People are always asking, “But what about me?” Master counseled his disciples, “You need to be tough with yourself.”

“In raising children,” he said, “don’t coddle them too much.” He said, “When it’s cold, don’t always put a sweater on them. When they’re hungry, don’t always feed them.”

By no means did he intend that you should torture them. But he said, “Don’t train them to think that every time they have some little discomfort, it should be taken care of.”

Again, we need to draw a fine line. If a child feels that you aren’t responding to their basic needs, it will just create insecurity and fear in them. The only way you can teach the right kind of inner strength is by example. You have to act in a way that says “We are strong! We can do it!”

If we aren’t able to eat right now, it’s all right – we’ll survive! If it’s a little cold, and we forgot our sweaters, we don’t have to suffer. We can be strong!

Master urged us, “Be tough!” As an example, he told the story of a boy whose mother was very harsh with him. She would often punish him by spanking or hitting him.

People today have a horror of physical punishment. Nevertheless, Master wrote about this boy and his mother impersonally, as a true story with a useful moral.

Master tells how the boy was climbing a tree one day and slipped and tore his shirt, cutting his chest against the bark. The other boys were horrified to see him dirty and bleeding, but the boy was unfazed. He said, “My mother’s going to be so mad! Quick, clean me up before she sees!”

Master said, “That’s what I mean by being tough.” I suspect many of us would say, “I don’t want to be that tough!” But what happens if we go too far in the opposite direction?

We’re so concerned nowadays with every little thing that happens to us. The dogma is that you must make sure you get to express yourself, make sure you are heard, make sure you can express your needs, and make sure everyone knows what your needs are. Now, there’s a point at which this is healthy, and there’s a point beyond which you’ve done enough.

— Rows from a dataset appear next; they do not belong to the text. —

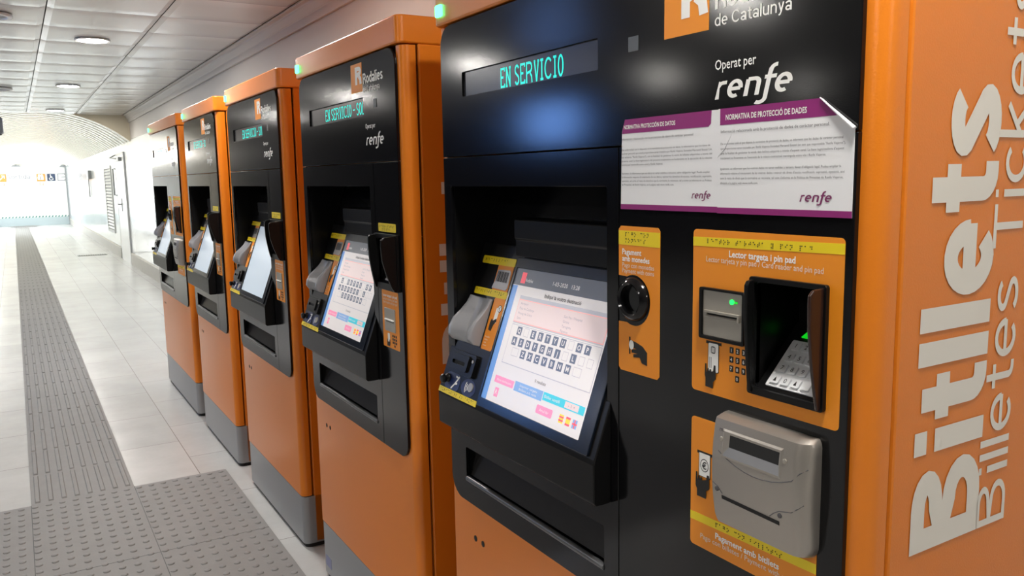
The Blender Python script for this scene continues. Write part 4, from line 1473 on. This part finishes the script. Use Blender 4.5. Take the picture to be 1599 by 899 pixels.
def make_note_acceptor(parent):
    Z0, Z1, S0, S1 = 0.880, 1.031, 0.8350, 0.9900
    def depth(z):
        t = (z - Z0) / (Z1 - Z0)
        return 0.0215 + 0.0095 * math.sin(PI * min(1, max(0, t * 0.9 + 0.02))) - (0.006 if t > 0.985 else 0) - (0.004 if t < 0.01 else 0)
    def edge(z):
        t = (z - Z0) / (Z1 - Z0)
        return 0.006 * (max(0, 0.10 - t) / 0.10) ** 2 + 0.004 * (max(0, t - 0.93) / 0.07) ** 2
    def section(z, inset=0.0):
        d = depth(z)
        e = edge(z)
        a, c = S0 + e, S1 - e
        rl, rs = 0.014, 0.020
        pts = [(0.0, a)]
        for k in range(7):
            q = k * PI / 2 / 6
            pts.append((-(d - rl) - rl * math.sin(q) if d > rl else -d * math.sin(q), a + 0.5 * rl - 0.5 * rl * math.cos(q)))
        for k in range(7):
            q = k * PI / 2 / 6
            pts.append((-(d - rs) - rs * math.cos(q), c - rs + rs * math.sin(q)))
        pts.append((0.0, c))
        return pts
    b = MB()
    so0, so1, sz0, sz1 = 0.8590, 0.9525, 0.9800, 1.0120
    zs = [Z0, Z0 + 0.002, Z0 + 0.006] + [Z0 + 0.012 + k * (Z1 - Z0 - 0.022) / 16 for k in range(17)] + [Z1 - 0.005, Z1 - 0.0015, Z1]
    rows = []
    for z in zs:
        sc = section(z)
        if z == Z1 or z == Z0:
            sc = [(x * 0.72, s) for x, s in sc]
        rows.append([(x, -s, z) for x, s in sc])
    b.loft(rows, STEEL)
    body = b.build('note_acceptor', parent, sharp=35)
    body['label'] = 'rounded steel banknote acceptor'
    # boolean-free slot: bevelled steel frame standing on the face with a dark mouth
    dfr = lambda u, v, w: (-(depth(v) + w), -u, v)
    q = MB()
    o_, i_ = [(so0 - 0.003, sz0 - 0.003), (so1 + 0.003, sz0 - 0.003), (so1 + 0.003, sz1 + 0.003), (so0 - 0.003, sz1 + 0.003)], [(so0, sz0), (so1, sz0), (so1, sz1), (so0, sz1)]
    for k in range(4):
        j = (k + 1) % 4
        q.face([dfr(*o_[k], 0.0002), dfr(*o_[j], 0.0002), dfr(*i_[j], 0.0012), dfr(*i_[k], 0.0012)], STEEL)
    q.face([dfr(so0 + 0.010, sz1 - 0.003, 0.0006), dfr(so1 - 0.002, sz1 - 0.003, 0.0006), dfr(so1 - 0.002, sz0 + 0.013, 0.0006), dfr(so0 + 0.010, sz0 + 0.013, 0.0006)], BLACKM)
    q.face([dfr(so0, sz0, 0.0012), dfr(so1, sz0, 0.0012), dfr(so1 - 0.002, sz0 + 0.013, 0.0006), dfr(so0 + 0.010, sz0 + 0.013, 0.0006)], SILVERP)
    q.face([dfr(so0, sz0, 0.0012), dfr(so0 + 0.010, sz0 + 0.013, 0.0006), dfr(so0 + 0.010, sz1 - 0.003, 0.0006), dfr(so0, sz1, 0.0012)], STEEL)
    q.face([dfr(so0, sz1, 0.0012), dfr(so0 + 0.010, sz1 - 0.003, 0.0006), dfr(so1 - 0.002, sz1 - 0.003, 0.0006), dfr(so1, sz1, 0.0012)], STEEL)
    q.face([dfr(so1, sz1, 0.0012), dfr(so1 - 0.002, sz1 - 0.003, 0.0006), dfr(so1 - 0.002, sz0 + 0.013, 0.0006), dfr(so1, sz0, 0.0012)], STEEL)
    o = q.build('note_mouth', body, recalc=False)
    o['label'] = 'dark mouth for banknotes'
    q = MB()
    q.prism([(0.857, 0.9190), (0.953, 0.9165), (0.953, 0.9215), (0.857, 0.9240)], 0.0, 0.0006, dfr, BLACKM)
    q.build('return_slot', body)
    for (u, v) in ((0.8545, 1.0005), (0.9590, 1.0005), (0.8490, 0.9305), (0.9545, 0.9300)):
        q = MB()
        q.lathe([(0.0032, 0.0004), (0.0032, -0.0008), (0.002, -0.0014), (0.0004, -0.0014)], STEELD if v > 0.95 else GREYINK, (-(depth(v) + 0.0001), -u, v), 'x', 12)
        q.build('screw', body)
    # curved joints between the shells
    q = MB()
    def seam(pts):
        P = []
        for u, v in pts:
            sec = section(v)
            best = min(((x, s) for x, s in sec), key=lambda t: abs(t[1] - u))
            # interpolate along the section outline
            xs_ = None
            for (xa, sa), (xb, sb) in zip(sec[:-1], sec[1:]):
                if sa <= u <= sb and sb > sa:
                    xs_ = xa + (xb - xa) * (u - sa) / (sb - sa)
                    break
            x = xs_ if xs_ is not None else best[0]
            P.append((x + 0.0002, -u, v))
        q.tube(P, 0.0007, GREYINK, n=6)
    seam([(0.8358, 0.9905)] + [(0.8360 + k * 0.0150, 0.9665 + 0.026 * ((k - 5.3) / 5.3) ** 2) for k in range(1, 10)] + [(0.980, 0.9905), (0.9865, 0.9960)])
    seam([(0.9380, 0.9235), (0.945, 0.930), (0.953, 0.935), (0.962, 0.9375), (0.972, 0.940), (0.979, 0.946), (0.985, 0.952)])
    seam([(0.8365, 0.9410), (0.842, 0.938), (0.851, 0.934), (0.858, 0.926)])
    write(q, 'm.i', 0.8500, 1.0105, 0.006, GREYINK, fr=dfr, w=0.0006)
    q.build('shell_joint', body, recalc=False)


Y1, Y2, Y3, Y4, Y5 = 1.6078, 2.6166, 3.6418, 4.6768, 5.9412
m1 = make_machine(True, 'short', Y1, 'nearest wide orange ticket machine with Bitllets lettering on its side')
m2 = make_machine(False, 'long', Y2, 'narrow orange ticket machine, second from the camera, its display saying EN SERVICIO - SOL')
m3 = copy_tree(m2)
m3.location = (0, Y3, 0)
m3['label'] = 'middle of the five orange ticket machines, three from either end'
m4 = copy_tree(m2)
m4.location = (0, Y4, 0)
m4['label'] = 'orange ticket machine second from the far end of the row'
m5 = copy_tree(m1)
m5.location = (0, Y5, 0)
m5['label'] = 'farthest ticket machine in the row, next to the white wall'

# the far screens show only a pale blank page
BLANK = glow('pale_screen', '#b4c2cf', 0.42)
b = MB()
b.box(0.197, 0.533, 0.026, 0.297, 0.0, 0.002, BLANK, fr=T)
blank = b.build('screen_interface')
for mc in (m3, m4, m5):
    for c in mc.children_recursive:
        if c.name.startswith('screen_interface'):
            c.data = blank.data
            c['label'] = 'pale blank screen page'
        if c.name.startswith('touch_screen'):
            c['label'] = 'pale washed-out touch screen'
bpy.data.objects.remove(blank)

# small maintenance sticker low on the second machine's plinth
pl = [c for c in m2.children if c.name.startswith('plinth')][0]
b = MB()
b.prism([(0.004, 0.045), (0.060, 0.045), (0.060, 0.082), (0.004, 0.082)], -0.0100, -0.0094, F, mat('violet_sticker', '#8286a8', 0.5))
b.build('maintenance_sticker', pl)

# ------------------------------------------------------------------ data protection notices stuck on the nearest machine
def notice(u0, u1, z0, z1, lang, label):
    root = empty('notice_sheet', (0, Y1, 0), label, 'notice')
    W0 = 0.0004 if lang == 'es' else 0.0010
    W1 = W0 + 0.0004
    b = MB()
    if lang == 'es':
        poly = [(u0, z0), (u1, z0), (u1, z1), (u0 + 0.010, z1), (u0 + 0.003, z1 - 0.018)]
    else:
        poly = [(u0, z0), (u1, z0), (u1, z1 - 0.0365), (u1 - 0.045, z1), (u0, z1)]
    b.prism(poly, W0, W1, F, PAPER)
    sh = b.build('sheet', root)
    b = MB()
    hb = 0.021
    if lang == 'es':
        b.prism([(u0 + 0.0035, z1 - hb), (u1 - 0.020, z1 - hb), (u1 - 0.0155, z1 - hb + 0.004), (u1 - 0.0145, z1), (u0 + 0.010, z1), (u0 + 0.0035, z1 - 0.018)], W1, W1 + 0.0002, F, PURPLE)
    else:
        b.prism([(u0 + 0.003, z1 - hb), (u1 - 0.024, z1 - hb), (u1 - 0.045, z1), (u0 + 0.003, z1)], W1, W1 + 0.0002, F, PURPLE)
    b.build('header_band', root)
    b = MB()
    b.box(u0, u1, z0, z0 + 0.0078, W1, W1 + 0.0002, PURPLE)
    b.build('footer_band', root)
    b = MB()
    k = W1 + 0.0004
    if lang == 'es':
        write(b, 'NORMATIVA PROTECCIÓN DE DATOS', u0 + 0.008, z1 - 0.0145, 0.0060, WHITE, width=0.113, w=k, bold=0.03)
        write(b, 'Información relacionada con la protección de datos de carácter personal.', u0 + 0.003, 1.4000, 0.0034, GREYINK, width=0.155, w=k)
        L1 = ['De conformidad con lo dispuesto en la normativa de protección de datos, le informamos que los datos de',
              'carácter personal que usted proporcione serán tratados por Renfe Viajeros Sociedad Mercantil Estatal S.A.',
              '(en adelante, "Renfe Viajeros"), con la finalidad de gestionar la venta de billetes adquiridos a través del',
              'presente canal. La base legitimadora del presente tratamiento se fundamenta en la ejecución de la relación',
              'contractual mantenida entre usted y Renfe Viajeros.']
        L2 = ['Asimismo, le informamos que sus datos no serán cedidos a terceros, salvo obligación legal. Puede ampliar',
              'la información respecto al tratamiento de sus datos y ejercer los derechos de acceso, rectificación, supresión,',
              'oposición, así como el resto de derechos que la normativa le reconoce, tal y como se informa en su Política',
              'de Privacidad, de Renfe Viajeros, en la página web www.renfe.com.']
        for n_, s in enumerate(L1):
            write(b, s, u0 + 0.003, 1.3845 - n_ * 0.0056, 0.0027, GREYINK, width=0.190 * min(1, len(s) / 104), w=k)
        for n_, s in enumerate(L2):
            write(b, s, u0 + 0.003, 1.3490 - n_ * 0.0056, 0.0027, GREYINK, width=0.190 * min(1, len(s) / 106), w=k)
        logo_word(b, u0 + 0.155, 1.3145, 0.0068, 0.037, PURPLEL, w=k)
    else:
        write(b, 'NORMATIVA DE PROTECCIÓ DE DADES', u0 + 0.013, z1 - 0.0150, 0.0068, WHITE, width=0.128, w=k, bold=0.03)
        write(b, 'Informació relacionada amb la protecció de dades de caràcter personal.', u0 + 0.005, 1.4000, 0.0038, GREYINK, width=0.168, w=k)
        L1 = ['De conformitat amb el que disposa la normativa de protecció de dades, us informem que les dades de caràcter personal',
              'que proporcioneu seran tractades per Renfe Viajeros Sociedad Mercantil Estatal (en tant que responsable "Renfe Viajeros"),',
              'amb la finalitat de gestionar la venda dels bitllets adquirits a través d\'aquest canal. La base legitimadora d\'aquest',
              'tractament es fonamenta en l\'execució de la relació contractual mantinguda entre vós i Renfe Viajeros.']
        L2 = ['Igualment, us informem que les vostres dades no seran cedides a tercers, llevat d\'obligació legal. Podeu ampliar la',
              'informació relativa al tractament de les vostres dades i exercir els drets d\'accés, rectificació, supressió, oposició, així',
              'com la resta de drets que la normativa us reconeix, tal com s\'informa en la Política de Privacitat de Renfe Viajeros,',
              'allotjada a la pàgina web www.renfe.com.']
        for n_, s in enumerate(L1):
            write(b, s, u0 + 0.005, 1.3848 - n_ * 0.0062, 0.0029, GREYINK, width=0.190 * min(1, len(s) / 118), w=k)
        for n_, s in enumerate(L2):
            write(b, s, u0 + 0.005, 1.3525 - n_ * 0.0062, 0.0029, GREYINK, width=0.190 * min(1, len(s) / 118), w=k)
        logo_word(b, u0 + 0.134, 1.3130, 0.0080, 0.046, PURPLEL, w=k)
    b.build('printed_text', root, recalc=False)
    if lang == 'ca':
        # torn upper corner curling away from the panel
        b = MB()
        rows = []
        A_, B_ = Vector((u1 - 0.047, z1 + 0.0005)), Vector((u1 + 0.001, z1 - 0.0370))
        nrm = Vector((-(B_ - A_).y, (B_ - A_).x)).normalized()
        if nrm.dot(Vector((1, 1))) < 0:
            nrm = -nrm
        for a in range(9):
            t = a / 8 * PI * 1.25
            w = 0.0026 * (1 - math.cos(t)) + W1
            d_ = 0.0026 * math.sin(t)
            rows.append([F(*(A_.lerp(B_, q) + nrm * d_ * (0.3 + 0.7 * q)), w=W1 + (w - W1) * (0.35 + 0.65 * q)) for q in (0, 0.25, 0.5, 0.75, 1)])
        b.loft(rows, PAPER, closed_ring=False, caps=False)
        b.build('curled_corner', root, recalc=False)
        b = MB()
        b.tube([F(u0 - 0.001, 1.3690, 0.0016), F(u0 + 0.012, 1.3800, 0.0018), F(u0 + 0.022, 1.3960, 0.0017), F(u0 + 0.028, 1.4090, 0.0016)], [0.0002, 0.0006, 0.0005, 0.0002], PAPER, n=6)
        b.build('crease', root)
    return root


notice(0.6090, 0.8145, 1.2962, 1.4310, 'es', 'left paper notice in Spanish with a purple header, taped to the nearest machine')
notice(0.8132, 1.0195, 1.2955, 1.4315, 'ca', 'right paper notice in Catalan with its upper corner curling off')
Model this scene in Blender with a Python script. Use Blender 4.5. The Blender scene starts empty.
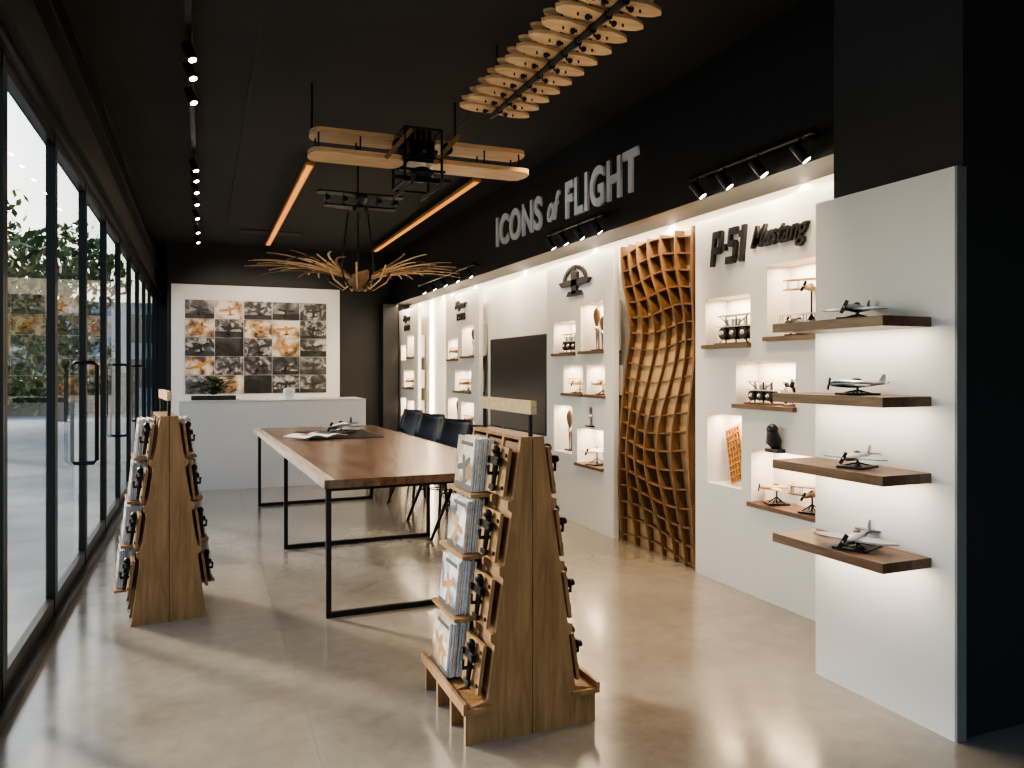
import bpy, math, random, bmesh
from mathutils import Matrix, Vector
random.seed(7)
D=bpy.data; SC=bpy.context.scene
pi=math.pi
# ------------------------------------------------------------------ materials
def newmat(name):
    m=D.materials.new(name); m.use_nodes=True
    return m,m.node_tree.nodes,m.node_tree.links,m.node_tree.nodes['Principled BSDF']
def plain(name,col,rough=.5,metal=0,noise=.06,scale=8,bump=0,coat=0):
    m,n,l,p=newmat(name)
    tc=n.new('ShaderNodeTexCoord'); nz=n.new('ShaderNodeTexNoise'); nz.inputs['Scale'].default_value=scale; nz.inputs['Detail'].default_value=4
    l.new(tc.outputs['Object'],nz.inputs['Vector'])
    r=n.new('ShaderNodeValToRGB'); a=1-noise; b=1+noise
    r.color_ramp.elements[0].color=(*[min(1,x*a) for x in col],1); r.color_ramp.elements[1].color=(*[min(1,x*b) for x in col],1)
    r.color_ramp.elements[0].position=.3; r.color_ramp.elements[1].position=.7
    l.new(nz.outputs['Fac'],r.inputs['Fac']); l.new(r.outputs['Color'],p.inputs['Base Color'])
    p.inputs['Roughness'].default_value=rough; p.inputs['Metallic'].default_value=metal
    if coat: p.inputs['Coat Weight'].default_value=coat
    if bump:
        b_=n.new('ShaderNodeBump'); b_.inputs['Strength'].default_value=bump; b_.inputs['Distance'].default_value=.01
        n2=n.new('ShaderNodeTexNoise'); n2.inputs['Scale'].default_value=scale*12; l.new(tc.outputs['Object'],n2.inputs['Vector'])
        l.new(n2.outputs['Fac'],b_.inputs['Height']); l.new(b_.outputs['Normal'],p.inputs['Normal'])
    return m
def wood(name,c1,c2,stretch=(1,1,12),scale=6,rough=.45,axis=None):
    m,n,l,p=newmat(name)
    tc=n.new('ShaderNodeTexCoord'); mp=n.new('ShaderNodeMapping'); mp.inputs['Scale'].default_value=stretch
    l.new(tc.outputs['Object'],mp.inputs['Vector'])
    nz=n.new('ShaderNodeTexNoise'); nz.inputs['Scale'].default_value=scale; nz.inputs['Detail'].default_value=8; nz.inputs['Roughness'].default_value=.65; nz.inputs['Distortion'].default_value=.6
    l.new(mp.outputs['Vector'],nz.inputs['Vector'])
    r=n.new('ShaderNodeValToRGB'); r.color_ramp.elements[0].position=.33; r.color_ramp.elements[1].position=.68
    r.color_ramp.elements[0].color=(*c1,1); r.color_ramp.elements[1].color=(*c2,1)
    l.new(nz.outputs['Fac'],r.inputs['Fac']); l.new(r.outputs['Color'],p.inputs['Base Color'])
    p.inputs['Roughness'].default_value=rough
    b_=n.new('ShaderNodeBump'); b_.inputs['Strength'].default_value=.15; b_.inputs['Distance'].default_value=.005
    l.new(nz.outputs['Fac'],b_.inputs['Height']); l.new(b_.outputs['Normal'],p.inputs['Normal'])
    return m
def emis(name,col,st):
    m,n,l,p=newmat(name); p.inputs['Base Color'].default_value=(*col,1)
    p.inputs['Emission Color'].default_value=(*col,1); p.inputs['Emission Strength'].default_value=st
    return m
def picture(name,cols,scale=5,seed=0,rough=.4):
    m,n,l,p=newmat(name)
    tc=n.new('ShaderNodeTexCoord'); mp=n.new('ShaderNodeMapping'); mp.inputs['Location'].default_value=(seed*3.1,seed*1.7,seed)
    l.new(tc.outputs['Object'],mp.inputs['Vector'])
    nz=n.new('ShaderNodeTexNoise'); nz.inputs['Scale'].default_value=scale; nz.inputs['Detail'].default_value=6; nz.inputs['Distortion'].default_value=.8
    l.new(mp.outputs['Vector'],nz.inputs['Vector'])
    r=n.new('ShaderNodeValToRGB'); e=r.color_ramp.elements
    e[0].position=.38; e[0].color=(*cols[0],1); e[1].position=.62; e[1].color=(*cols[-1],1)
    for i,cc in enumerate(cols[1:-1]):
        x=e.new(.38+.24*(i+1)/(len(cols)-1)); x.color=(*cc,1)
    l.new(nz.outputs['Fac'],r.inputs['Fac']); l.new(r.outputs['Color'],p.inputs['Base Color'])
    p.inputs['Roughness'].default_value=rough
    return m

WHITE=plain('white_plaster',(.74,.73,.71),.6,0,.02,3,.05)
WHITE2=plain('white_counter',(.66,.66,.67),.45,0,.02,2)
EDGEG=plain('grey_board_edge',(.2,.2,.2),.6)
BLACK=plain('black_paint',(.010,.010,.011),.6,0,.15,2)
COLM=plain('charcoal_column_paint',(.024,.025,.027),.8,0,.15,2)
CEIL=plain('charcoal_ceiling',(.019,.0185,.018),.8,0,.2,1.5)
FRAME=plain('black_aluminium',(.012,.013,.014),.35,.4,.1,6)
METAL=plain('black_steel',(.012,.012,.013),.35,.6,.1,10)
PLAST=plain('black_plastic',(.012,.012,.013),.32,0,.1,10)
SILVER=plain('polished_silver',(.75,.75,.76),.25,1,.05,20)
GREYM=plain('grey_model_metal',(.42,.42,.43),.28,1,.2,30)
CREAMM=plain('cream_model_paint',(.7,.62,.5),.4,0,.08,30)
WALNUT=wood('walnut_table_top',(.075,.042,.027),(.21,.125,.078),(9,.8,4),2.2,.24)
EDGE=wood('pale_live_edge',(.34,.27,.21),(.6,.52,.44),(9,.8,4),2.2,.25)
WALSH=wood('walnut_shelf',(.08,.04,.02),(.17,.09,.047),(8,1,8),4,.4)
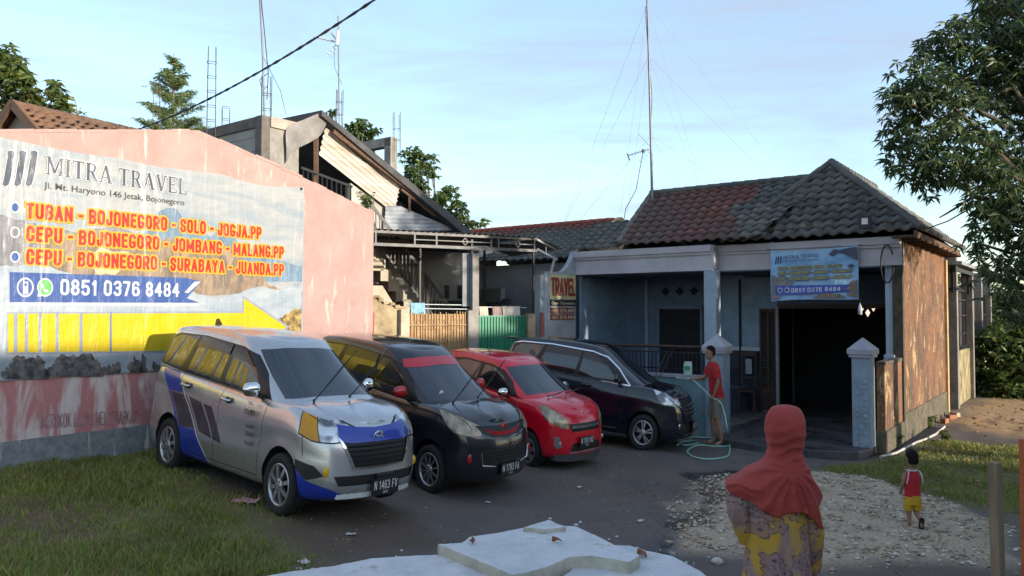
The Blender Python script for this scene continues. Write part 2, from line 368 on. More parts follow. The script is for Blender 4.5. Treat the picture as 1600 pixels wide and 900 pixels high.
addattr(ground, 'dirt', np.clip(m_ds + far + sstep(-5.2, -6.5, XX) + .12 + .5 * sstep(-.5, .7, fbm(XX, YY, .8, 21)) + sstep(5.5, 8.5, XX) * sstep(14, 12, YY) * .8, 0, 1)); addattr(ground, 'grass', np.clip(np.maximum(m_gl, m_gr) * .8 + far * .5, 0, 1) * (1 - .8 * zone(XX, YY, 'dirt_l', .2, .3)))
addattr(ground, 'lime', m_lime); addattr(ground, 'path', m_path); addattr(ground, 'wet', np.clip(m_wet + .55 * sstep(.15, .7, fbm(XX, YY, 1.3, 31)) * sstep(1.0, 2.2, XX) * sstep(6.5, 4.5, XX) * sstep(10.5, 12.5, YY), 0, 1))

def leaf_mat(name, col, tr=.25, rough=.45):
    if name in _M: return _M[name]
    m = Mat(name, col, rough); v = m.coord(); f = m.noise(v, 1.3, 4); g = m.noise(v, 9, 3); c = C3(col)
    m.color(m.mix(m.ramp(g, [(.3, 0), (.7, .4)]), m.ramp(f, [(.35, tuple(x * .7 for x in c[:3])), (.65, tuple(min(1, x * 1.25) for x in c[:3]))]), tuple(min(1, x * 1.5 + .01) for x in c[:3])))
    t = m.N.new('ShaderNodeBsdfTranslucent'); m.L.new(m.col, t.inputs['Color']); mx_ = m.N.new('ShaderNodeMixShader'); mx_.inputs['Fac'].default_value = tr
    m.L.new(m.b.outputs[0], mx_.inputs[1]); m.L.new(t.outputs[0], mx_.inputs[2]); m.L.new(mx_.outputs[0], m.N['Material Output'].inputs['Surface']); _M[name] = m.m; return m.m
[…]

Following the spiritual path is like walking a chalk line. How can you transcend the ego, if you don’t have the courage to have an ego in the first place? If you have a strong ego, at least you’ll know who you are, and what you have to work with. Then you can take steps to transcend the ego and offer yourself to God.

But some people don’t have the courage to express their ego. And it’s a very necessary first step.

Tibetan man
“If you want to get through life, you must be tough!” Yogananda said. He didn’t mean that we should be obstreperous or obnoxious, but that we should develop a certain “spinal fortitude.” (Click to enlarge. Photo credit: Now And Everywhere, Wikimedia Commons)

Years ago, there was a woman at Ananda who was deeply insecure. Someone remarked that she didn’t have enough confidence to express herself. Swami said, “Oh, thank God. The only thing that makes her bearable is that she represses that personality.”

He could see that behind the sweetness there was a great deal of selfishness and self-interest, and a complete lack of concern for others. The only thing that made it possible to be around her was that she was too shy to be as nasty as she really was.

Now, if we’re repressing, it doesn’t mean we have less ego, it means we don’t have enough courage and energy to express who we are.

Sometimes, a bandit is more advanced than someone who, as Swami put it, hasn’t yet gained the nerve to sin, or doesn’t have enough energy to sin. What helps us make spiritual progress isn’t how well or badly we behave, but how honest and authentic we are.

A person who makes lots of mistakes, but has the impersonal detachment to let the mistakes come and go, is much freer than a person who’s afraid to do anything, for fear he might do something wrong or embarrassing. There’s more egoic involvement in that kind of fear, than in having the courage to be yourself and work with the consequences.

In that vein, Swamiji said, “It’s far better to be much too emotional, than to be so self-censoring that you never express yourself.”

The spiritual path isn’t a question of being nice. The spiritual path is about being honest and becoming free. Sometimes we need to have the courage to make a complete fool of ourselves, or even to be a bad person, if that’s what needs to come out, so that we can work with it and grow. We need to live it, look at it, learn from it, and overcome it and be free.

Swamiji said it’s always better to express high energy than mediocrity. High energy, even if it comes out in negative ways, is preferable to one-horsepower energy. Of course, it doesn’t mean that you have to go around expressing your negative energy toward everyone, on principle. Sometimes it’s better to kick the wall and go for a long walk or meditate until you can cool down and address the situation with calm understanding.

But the main thing is to be impersonal. Do what your nature impels you to do. Then look at the result, and have no regrets about it. Your personality is bound to play itself out sooner or later. The karma is bound to emerge.

If you tried to hide your true self from Swamiji, he was never deceived. But if you were sincere and behaved honestly and openly, he would help you work with your qualities, so you could learn your lessons and be free.

We need to identify more with our true nature, in God – our oneness with his ocean of spirit – and let the little waves of our personality have their day.

The light which was in the masters, as the Bible says, is in us. Live in that light. Let the light express through your personality as it will. But identify ever more deeply with the light, and you will find that the waves, too, will calm down.

The way to be free of the faults that seem so terrible and horrifyingly embarrassing in you is not by repressing them or fearing them, but by identifying with something else, something deeper and truer and liberating in your nature. Then you will watch with wonder how the waves will automatically calm down.

The reason our little wave is turbulent, isolated, and insecure is that we spend so much time thinking about our little self. With the powerful tools of devotion, meditation, and service, learn to forget the little self and identify with your true self, which is inseparable from spirit.

Identify with the masters. Be the light that came into the world, which Christ and the great ones expressed. That’s where freedom lies.